7. To elect directors are that liable to retire by rotation.

Legal Provisions Relating to Annual General Meeting
Every company is required to hold this meeting. But, there are certain legal provisions which have to be followed, relating to the annual general meeting as contained in sections 96 and 97. There are:

1. First Annual general meeting: A company may hold its first annual general meeting within a period of 9 months from the date of incorporation. However this should not be more than 9 months from close of financial years.

2. Subsequent meeting: There must be one meeting held in each year. The gap between two annual general meetings must not be more than 15 months. Meeting must be held not later than 6 months from close of financial year.

3. Extension of time: the registrar has the power to extend the time of 15 months by 3 more months in special cases.

4. Day, hour and place of meeting: The meeting can be held at any working place, on any working day and working hours. If the day scheduled for meeting is declared by the Central Government to be a public holiday after the issue of the notice, it shall not be deemed as a holiday.

5. Notice of the meeting: 21 clear days notice or any shorter notice if agreed by all shareholders must be given.

6. Business to be transected: At every AGM, the following matters must be discussed and decided. Since such matters are discussed at every AGM, they are known as ordinary business. All other matters and business to be discussed at the AGM are special business.

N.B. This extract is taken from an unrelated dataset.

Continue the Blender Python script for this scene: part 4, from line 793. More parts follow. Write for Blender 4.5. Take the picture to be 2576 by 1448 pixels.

The following matters constitute ordinary business at an AGM :
i. Consideration of annual accounts, director’s report and the auditor’s report
ii. Declaration of dividend
iii. Appointment of directors in the place of those retiring
iv. Appointment of and the fixing of the remuneration of the statutory auditors.

• Ordinary business is transacted by passing ordinary resolution.

Special Business: All matters other than ordinary business are treated as special business at an annual general meeting. For transacting special business at a meeting, there shall be annexed to the notice of meeting an explanatory statement setting out:
(a) All material facts concerning each item of such business, and
(b) In particular, nature of the concern or interest, if any, of every director or manager in each item.
(c) Statement must also state time and place where document, if any, proposed for approval at the meeting can be inspected by members.
(d) The items constituting special business are transacted either by an ordinary resolution or by a special resolution depending on the requirements of the Companies Act 2013 or articles of the company in respect of each particular item.

7. Default in holding Annual general meeting: As mentioned earlier, every company is required to hold this meeting according to the provision of the Companies Act. If any company fails to hold the annual general meeting the consequences are as follows:
A. As mentioned above, the annual general meeting provides the opportunity to the members to express views on the management of the company. Any member can apply to the Central Government for the failure of the company to call the meeting. The Central Government may give direction to the company for calling the meeting.

B. The company as well as every officer will become liable if  they fail to held the meeting and shall be punishable with fine upto Rs. 50,000, and if the default continues , with a further fine of Rs. 2,500 for every day after the first day of default during which the default continues.